Urfa’nın Suruç ilçesinde AKP milletvekili adayı ve yakınlarının saldırısında ağabeyi Esvet, yeğenleri Adil ve Celal Şenyaşar’ı kaybeden Osman Şenyaşar, tehditlerin sürdüğünü, can güvenliklerinin olmadığını anlattı.
Cumhuriyet’ten Mahmut Oral’ın haberine göre, İçişleri Bakanı Süleyman Soylu’nun olayın üzerinden birkaç saat bile geçmeden kardeşi ve yeğenlerini “terör örgütü üyesi” olarak göstermesine tepki gösteren Şenyaşar, Soylu’nun bu açıklaması sonrasında olaya tanık olan kişilerin korkudan ifadelerini geri çektiğini söyledi.
Şenyaşar, “Suruç sokaklarında şimdi bizim aileden insanları arıyorlar öldürmek için. Ellerinde silahlarla geziyorlar. Can güvenliğimiz yok. Hepimiz korku içindeyiz” diye konuştu.
Dükkândaki kavganın ardından hastanede olanları, “Ağabeyim ve çocukları sedye üzerinde, vücudunda mermi ve bıçak yarası varken, polislerin gözleri önünde katledildi. Diğer yeğenlerim de hastanede vuruldular” diye anlatan Şenyaşar şunları söyledi: “Saldırıda yaralanan Mehmet, Ferit ve Fadıl’ın da Suruç’taki hastanelerde öldürülmeleri riski vardı. O sırada bana haber gelmişti. Şanlıurfa’daki hastaneye doğru geldiklerini, bizi aradıklarını söylediler. Bu yüzden onları Şanlıurfa’daki hastanelerde tutamazdık. Ben Fadıl’ı bu yüzden alıp Diyarbakır’daki hastaneye kaçırdım. Sonradan öğrendim ki gerçekten hastaneye gelip, bizi aramışlar. Bulsalar öldüreceklerdi.”
İşine geleni yayımlıyor
Olayın ardından ailesi hakkında algı yaratıldığını söyleyen Şenyaşar, “Bu insanları birileri öldürdü, ama ortada tek bir fail yok. Bunu bütün halk gördü. İnsanlar bunu nasıl hazmetsin, nasıl düzene itimat etsin?” dedi.

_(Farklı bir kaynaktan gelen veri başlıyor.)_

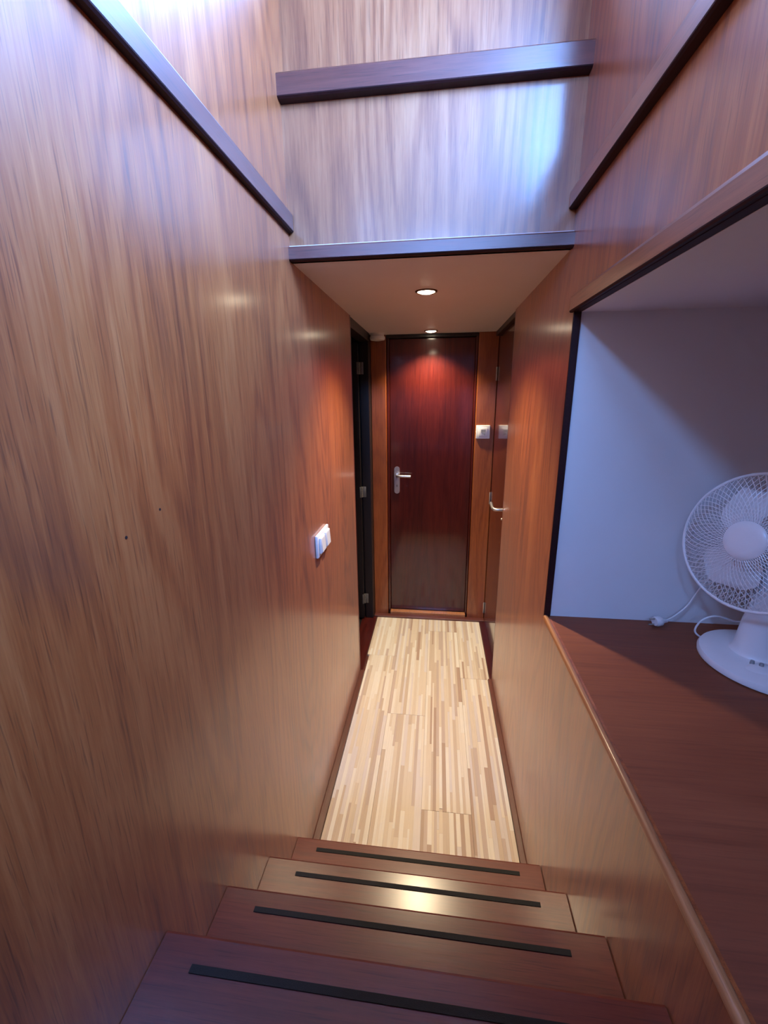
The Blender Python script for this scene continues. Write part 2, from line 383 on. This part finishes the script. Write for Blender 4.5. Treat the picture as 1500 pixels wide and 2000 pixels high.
# ------------------------------------------------------------------ floor: laminate planks, each printed in narrow staves
floor = struct('floor', box(XL - 0.095, XR + 0.12, YB - 0.03, 3.09, -0.04, -0.012), 'trim_y', 'corridor floor of pale multi-strip laminate planks', 'floor')
COLS = [(-0.412, -0.231, [2.42]), (-0.231, -0.030, [1.90]), (-0.030, 0.173, [1.367, 2.750]), (0.173, 0.334, [2.237])]
FY0, FY1 = 1.06, 2.912
unit = nb(); bmesh.ops.create_cube(unit, size=1.0)
for v in unit.verts: v.co.z += 0.5
tones = []
for i in range(len(STRIP_TONES)):
    me = bpy.data.meshes.new('stave'); unit.to_mesh(me); me.materials.append(M['strip%d' % i]); tones.append(me)
unit.free()
last = None
for (x0, x1, seams) in COLS:
    ys = [FY0] + seams + [FY1]
    for ya, yb in zip(ys, ys[1:]):
        far = ya >= 2.23
        xa, xb = x0, x1
        if x0 < -0.4: xa = -0.424 if far else -0.412
        if x1 > 0.3: xb = 0.344 if far else 0.334
        plank = obj('plank', box(xa + 0.0004, xb - 0.0004, ya + 0.0005, yb - 0.0005, -0.012, -0.0022), 'strip3', floor)
        # staves
        x = xa + 0.0004; n = max(1, round((xb - xa) / 0.0132))
        ws = [random.uniform(0.6, 1.4) for _ in range(n)]; k = (xb - xa - 0.0008) / sum(ws)
        for wv in ws:
            wv *= k; y = ya + 0.0005 - random.uniform(0, 0.45)
            while y < yb - 0.001:
                ln = random.choice((0.26, 0.36, 0.46, 0.56, 0.66)) * random.uniform(0.85, 1.15)
                y2 = min(y + ln, yb - 0.0005); y1_ = max(y, ya + 0.0005)
                if yb - 0.0005 - y2 < 0.06: y2 = yb - 0.0005
                if y2 - y1_ > 0.02:
                    t = random.choices(range(7), weights=(5, 5, 4, 3, 2, 1.6, 4))[0]
                    if t == last: t = (t + 2) % 7
                    last = t
                    s = bpy.data.objects.new('stave', tones[t]); COL.objects.link(s); s.parent = plank
                    h = 0.0022 + random.uniform(-0.00012, 0.0001)
                    s.scale = (wv - 0.0003, y2 - y1_ - 0.0003, h)
                    s.location = Vector((x + wv / 2, (y1_ + y2) / 2, -0.0022)) - WORLD_LOC[plank]
                y = y2
            x += wv

# baseboards: flat wooden strips between wall foot and laminate
struct('baseboard_left', box(XL, -0.413, 1.0, YD + 0.008, -0.012, 0.010, bevel=0.002), 'trim_y', 'narrow wooden floor strip along the foot of the left wall', 'baseboard')
struct('baseboard_right', box(0.335, XR, 1.0, YD + 0.004, -0.012, 0.010, bevel=0.002), 'trim_y', 'narrow wooden floor strip along the foot of the right wall', 'baseboard')
struct('trim_6', box(-0.535, -0.4255, YD + 0.010, 2.905, -0.012, 0.008, bevel=0.003), 'mahogany_x', 'dark wooden threshold in the open doorway on the left', 'threshold')
struct('trim_7', box(0.3455, XR + 0.05, YD + 0.008, 2.905, -0.012, 0.008, bevel=0.003), 'mahogany_x', 'dark wooden threshold under the closed door on the right', 'threshold')

# ------------------------------------------------------------------ stairs
st = thing('staircase', (0, 0.7, 0), 'reddish mahogany stairs with black grip strips leading down to the corridor', 'stairs')
STRIP_SPAN = [(-0.366, 0.287, 1.0255, 1.0135), (-0.353, 0.285, 0.8125, 0.8015), (-0.362, 0.280, 0.6080, 0.5975), (-0.372, 0.282, 0.4220, 0.4105)]
for i, (yn, z) in enumerate(STEPS):
    yback = (STEPS[i + 1][0] - 0.02) if i < 3 else UP_Y - 0.02
    poly = [(XL + 0.001, yback, z), (XL + 0.001, yn - 0.006, z), (XL + 0.001, yn - 0.002, z - 0.002), (XL + 0.001, yn, z - 0.007), (XL + 0.001, yn, z - 0.024), (XL + 0.001, yn - 0.005, z - 0.028), (XL + 0.001, yback, z - 0.028)]
    tr = obj('tread', add_prism(nb(), poly, (XR - XL - 0.003, 0, 0)), 'tread', st)
    a, b, y1_, y0_ = STRIP_SPAN[i]
    g = obj('grip_strip', box(a, b, y0_, y1_, z, z + 0.0015, bevel=0.0005), 'black_strip', tr)
    g['label'] = 'black anti-slip strip'
    zb = STEPS[i - 1][1] if i else 0.0
    obj('riser', box(XL + 0.001, XR - 0.002, yn - 0.030, yn - 0.015, zb, z - 0.028), 'tread', st)
obj('riser', box(XL + 0.001, XR - 0.002, UP_Y - 0.020, UP_Y - 0.005, STEPS[3][1], UP_Z - 0.03), 'tread', st)

# ------------------------------------------------------------------ end wall with the closed mahogany door
YE = 3.0
we = struct('wall_end', box(XL - 0.15, XR + 0.12, 3.055, 3.085, -0.04, ZC), 'ebony', 'dark bulkhead behind the door at the end of the corridor', 'wall')
for (a, b) in ((-0.450, -0.347), (0.256, 0.383)):
    p = obj('post', box(a, b, 2.962, 3.05, 0.004, ZC, bevel=0.004), 'teak_post', we)
obj('frame_bead', box(-0.3465, -0.327, 2.978, 3.05, 0.03, ZC - 0.012, bevel=0.005), 'mahogany', we)
obj('frame_bead', box(0.240, 0.2555, 2.978, 3.05, 0.03, ZC - 0.012, bevel=0.005), 'mahogany', we)
obj('frame_head', box(-0.3465, 0.2555, 2.970, 3.05, ZC - 0.022, ZC, bevel=0.004), 'ebony', we)
sill = struct('trim_8', box(-0.450, 0.383, 2.914, 2.960, -0.012, 0.012, bevel=0.003), 'trim_x', 'wooden sill strip across the corridor end below the door', 'sill')
obj('upper_sill', box(-0.330, 0.245, 2.962, YE + 0.004, 0.0, 0.028, bevel=0.003), 'bead', sill)
d1 = struct('door_1', box(-0.3262, 0.2392, YE + 0.006, YE + 0.045, 0.03, ZC - 0.024, bevel=0.002), 'mahogany',
            'closed dark red mahogany door at the end of the corridor', 'door')
def rounded_plate(x0, x1, z0, z1, y0, y1, n=8):
    r = (x1 - x0) / 2; cx = (x0 + x1) / 2
    poly = [(cx + r * math.cos(PI * k / n), y0, z1 - r + r * math.sin(PI * k / n)) for k in range(n + 1)]
    poly += [(cx - r * math.cos(PI * k / n), y0, z0 + r - r * math.sin(PI * k / n)) for k in range(n + 1)]
    return add_prism(nb(), poly, (0, y1 - y0, 0))
hp = obj('handle_plate', rounded_plate(-0.298, -0.259, 0.960, 1.158, YE - 0.003, YE + 0.0065), 'aluminium', d1, smooth=30)
hp['label'] = 'brushed metal handle plate'
lv = smooth_path([(-0.2785, YE - 0.002, 1.098), (-0.2785, YE - 0.030, 1.098), (-0.272, YE - 0.043, 1.0975), (-0.255, YE - 0.048, 1.097), (-0.215, YE - 0.048, 1.096), (-0.178, YE - 0.047, 1.095)], 5)
obj('lever', add_tube(nb(), lv, 0.0088, 12), 'aluminium', hp, smooth=50)
obj('screw', add_lathe(nb(), [(0, 0.001), (0.004, 0.0008), (0.004, -0.002)], (-0.2785, YE - 0.003, 1.140), (0, -1, 0), 12), 'steel', hp)
obj('keyhole', box(-0.2805, -0.2765, YE - 0.0036, YE - 0.002, 1.010, 1.026), 'black', hp)

# ------------------------------------------------------------------ right door (closed, seen at a steep angle)
XD = XR + 0.026
d2 = struct('door_2', box(XD, XD + 0.035, YD + 0.010, 2.955, 0.012, ZC - 0.03, bevel=0.002), 'mahogany',
            'closed glossy mahogany door in the right wall, seen edge on', 'door')
struct('trim_9', box(XR + 0.004, XD + 0.05, YD + 0.008, 2.961, ZC - 0.028, ZC, bevel=0.002), 'ebony', 'dark lintel strip above the right hand door', 'trim')
hinge0 = None
def make_hinge(bm, x, y, z, h, out):
    add_lathe(bm, [(0, 0), (0.004, 0), (0.005, 0.003), (0.005, h - 0.003), (0.004, h), (0, h)], (x, y, z), (0, 0, 1), 12)
    return bm
hm = obj('hinge', make_hinge(nb(), XD - 0.005, 2.956, 1.735, 0.085, -1), 'steel', d2, smooth=40)
for z in (0.905, 0.055): instance(hm, 'hinge', (XD - 0.005, 2.956, z), d2)
ros = obj('handle_plate', box(XD - 0.005, XD + 0.001, 2.315, 2.355, 0.945, 1.105, bevel=0.002), 'aluminium', d2)
lv = smooth_path([(XD - 0.004, 2.335, 1.030), (XD - 0.040, 2.335, 1.030), (XD - 0.056, 2.342, 1.030), (XD - 0.062, 2.362, 1.031), (XD - 0.062, 2.41, 1.034), (XD - 0.060, 2.455, 1.037)], 6)
obj('lever', add_tube(nb(), lv, 0.009, 12), 'aluminium', ros, smooth=50)
obj('lock_cylinder', add_lathe(nb(), [(0, 0.012), (0.006, 0.012), (0.007, 0.009), (0.007, 0)], (XD - 0.005, 2.335, 0.975), (-1, 0, 0), 12), 'steel', ros, smooth=40)

# ------------------------------------------------------------------ left doorway: open onto a dark cabin
XJ = -0.512
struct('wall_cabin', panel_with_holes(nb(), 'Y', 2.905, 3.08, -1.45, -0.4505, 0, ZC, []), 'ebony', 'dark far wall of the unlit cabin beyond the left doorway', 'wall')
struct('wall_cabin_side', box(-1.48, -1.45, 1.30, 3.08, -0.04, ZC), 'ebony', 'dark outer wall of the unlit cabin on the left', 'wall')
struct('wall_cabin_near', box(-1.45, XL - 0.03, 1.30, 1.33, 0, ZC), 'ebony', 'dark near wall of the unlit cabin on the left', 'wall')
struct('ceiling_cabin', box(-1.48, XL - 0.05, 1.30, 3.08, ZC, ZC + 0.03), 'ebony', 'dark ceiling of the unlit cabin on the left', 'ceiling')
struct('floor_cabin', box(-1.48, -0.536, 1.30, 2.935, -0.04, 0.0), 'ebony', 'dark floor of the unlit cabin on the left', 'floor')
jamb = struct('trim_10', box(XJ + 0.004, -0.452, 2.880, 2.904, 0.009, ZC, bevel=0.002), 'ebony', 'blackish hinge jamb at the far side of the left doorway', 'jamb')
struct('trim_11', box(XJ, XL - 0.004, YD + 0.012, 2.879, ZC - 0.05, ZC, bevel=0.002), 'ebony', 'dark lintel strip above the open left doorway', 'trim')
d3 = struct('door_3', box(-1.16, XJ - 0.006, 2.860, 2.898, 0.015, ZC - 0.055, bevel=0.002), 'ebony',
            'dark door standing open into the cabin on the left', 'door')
def leaf_hinge(z, h=0.075):
    bm = nb()
    for k in range(5):
        add_lathe(bm, [(0, 0.0004), (0.006, 0.0004), (0.006, h / 5 - 0.0008), (0, h / 5 - 0.0008)], (XJ - 0.002, 2.872, z + k * h / 5), (0, 0, 1), 10)
    add_box(bm, XJ, -0.486, 2.8765, 2.8798, z, z + h, bevel=0.0008)
    add_box(bm, XJ - 0.016, XJ - 0.004, 2.8560, 2.8598, z, z + h, bevel=0.0008)
    return bm
h1 = obj('hinge', leaf_hinge(1.785), 'hinge', jamb, smooth=40)
for z in (0.958, 0.135): instance(h1, 'hinge', (WORLD_LOC[h1].x, WORLD_LOC[h1].y, z), jamb)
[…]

Dükkândaki kamera kayıtlarının polisin elinde olduğunu vurgulayan Şenyaşar, “İşine geleni yayınlıyorlar. Son çıkan sızdırılan bir görüntü var. Mehmet Şah Yıldız, Adil’e silah sıkıyor. Peki o kadar kayıttan neden sadece bu birkaç saniyelik görüntü sızdırıldı? Mehmet Şah Yıldız bu olayda öldüğü için, abim ve yeğenlerimin ölümünü, onun üzerine yıkmaya çalışıyorlar. Böyle bir kirli düzen var. Üç insan öldü, hiç kimsenin ifadesi bile alınmadı, bu çok vahimdir. Suruç Devlet Hastanesi’nin kayıtları kayıp. Bizim dükkândaki kayıtlarımız ise onların elinde. İşlerine gelen yerden yayınlıyorlar” dedi.
Amca Şenyaşar, “Aileler arasında bir barışa varabilir misiniz” sorusuna ise şu yanıtı verdi: “Barış ortamının olması için herkesin hatasını kabul etmesi gerekiyor. İnsanlıktan nasibini almamış bir varlıkla karşı karşıyayız. Bu kadar kıyım ve ölümden sonra, bu koşullarda barış söz konusu bile olamaz.”